Gelder mit beiden Händen ausgegeben

Sam Bankman-Fried, der in der Szene unter seinem SBV bekannt ist, gab die verfügbaren Mittel mit beiden Händen weiter. Als der Broker Robin-Hood, der durch sogenannte “Meme-Traders” bekannt wurde, die sich über Reddit absprachen und Kurse nach oben trieben, in Schwierigkeiten geriet, sprang der frischgebackene Milliardär ein und übernahm ein Aktienpaket. Auch den angeschlagenen Krypto-Dienstleistern Celsius, Voyager Digital oder BlockFi eilte SBV zu Hilfe. Jetzt benötigt er selbst Hilfe. Vor zwei Wochen brüstete sich SBV noch damit, dass er den Rivalen Coinbase kaufen könnte.

Nun muss er seine angeschlagene FTX dem Branchenkrösus Binance zum Kauf andienen. Der umstrittene Gründer von Binance Changpeng Zhao zögert aber. Er will das Angebot prüfen, zu Rahmenbedingungen und Konditionen äussert er sich nicht. Eine Übernahme von FTX wäre für die Krypto-Welt kurzfristig eine gute Nachricht, weil Investoren und Nutzer von FTX ihren Einsatz respektive ihre Einlagen nicht (oder nicht ganz) verlieren. Unter den Investoren finden sich auch die japanische Softbank, der Singapurer Staatsfonds Temasek und Pensionskassen aus Nordamerika.

Für das “Erwachsenwerden” der Krypto-Branche wäre die Übernahme durch Binance das falsche Zeichen. Eine Branche, die Demokratisierung und Dezentralisierung auf ihre Fahnen geschrieben hat, müsste den Handel auf wenigen Börsen abwickeln, die ein Quasi-Monopol aufweisen. Der Branchenleader Binance ist zudem kein Musterschüler. Offiziell verfügt das Unternehmen über keinen geografischen Hauptsitz und wird deshalb auch von keiner Behörde reguliert. Immer wieder kommen Geldwäschereivorwürfe auf.
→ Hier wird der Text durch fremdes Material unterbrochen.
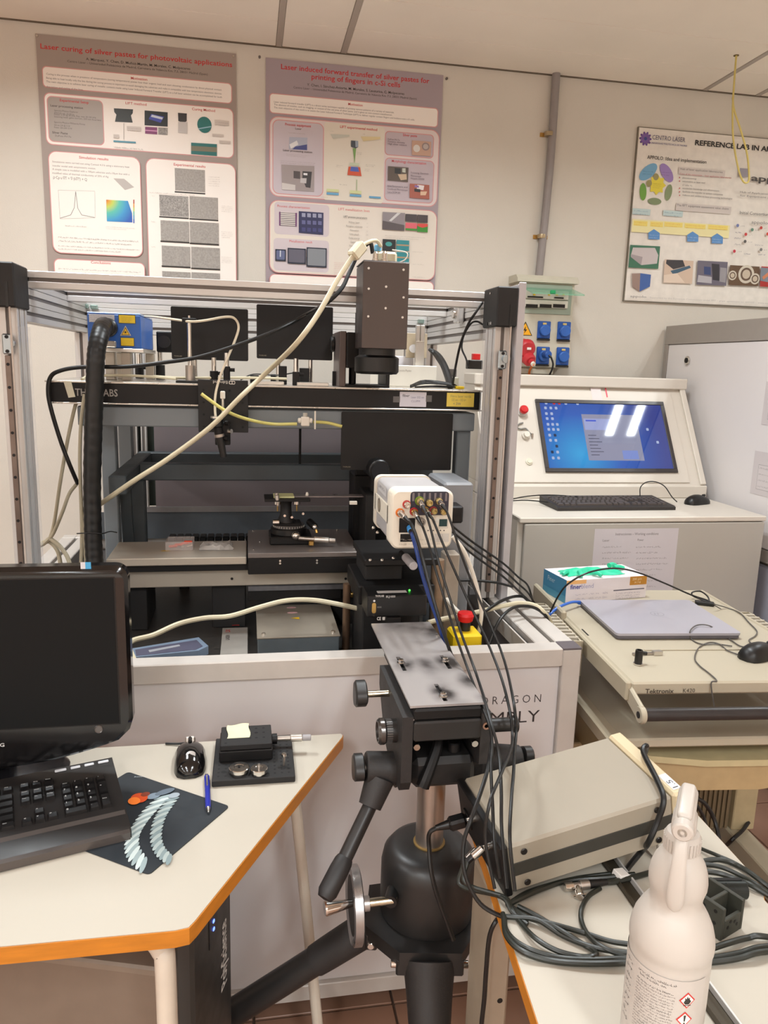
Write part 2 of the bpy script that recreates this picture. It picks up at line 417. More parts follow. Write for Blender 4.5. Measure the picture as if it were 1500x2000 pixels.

FTX-Absturz reisst Krypto-Branche mit

Die Probleme von FTX belasten den ganzen Sektor. Die grossen Krypto-Währungen wie Bitcoin, Ethereum, Ripple und Cardano büssten am Dienstag teilweise zweistellig ein. Es war klar, dass es irgendwann zu einer grossen Bereinigung im Krypto-Bereich mit den über 20’000 Währungen und vielen halbseidenen Anbietern, Vermittlern und Börsen kommen wird. Das dies in einer Zeit eines Bärenmarktes an den traditionellen Märkten kommt, ist auch nicht ganz überraschend. Viele Spekulanten müssen momentan das, was von ihren Vermögenswerten noch übriggeblieben ist, zu Liquidität machen. Zahlreiche weniger bekannte Krypto-Broker und -Dienstleister sind in den vergangenen Monaten bereits ohne grosse Schlagzeilen eingegangen.

Der Kern der Krypto-Welt bleibt stabil. Auf Ethereum laufen unzählige Blockchain-Projekte zu Tokensierung von Vermögenswerten. Bitcoin hat es geschafft, Millionen von Nutzer anzuziehen, ohne dass dafür ein zentrales Unternehmen oder eine Marketingeinheit verantwortlich wäre. Das dezentrale Zahlungssystem funktioniert und ist fälschungssicher, das ist unzählige Male belegt. Doch zu welchem Wert (in Fiat-Währung) dies Ethereum und Bitcoin bewertet, bleibt ein Mysterium.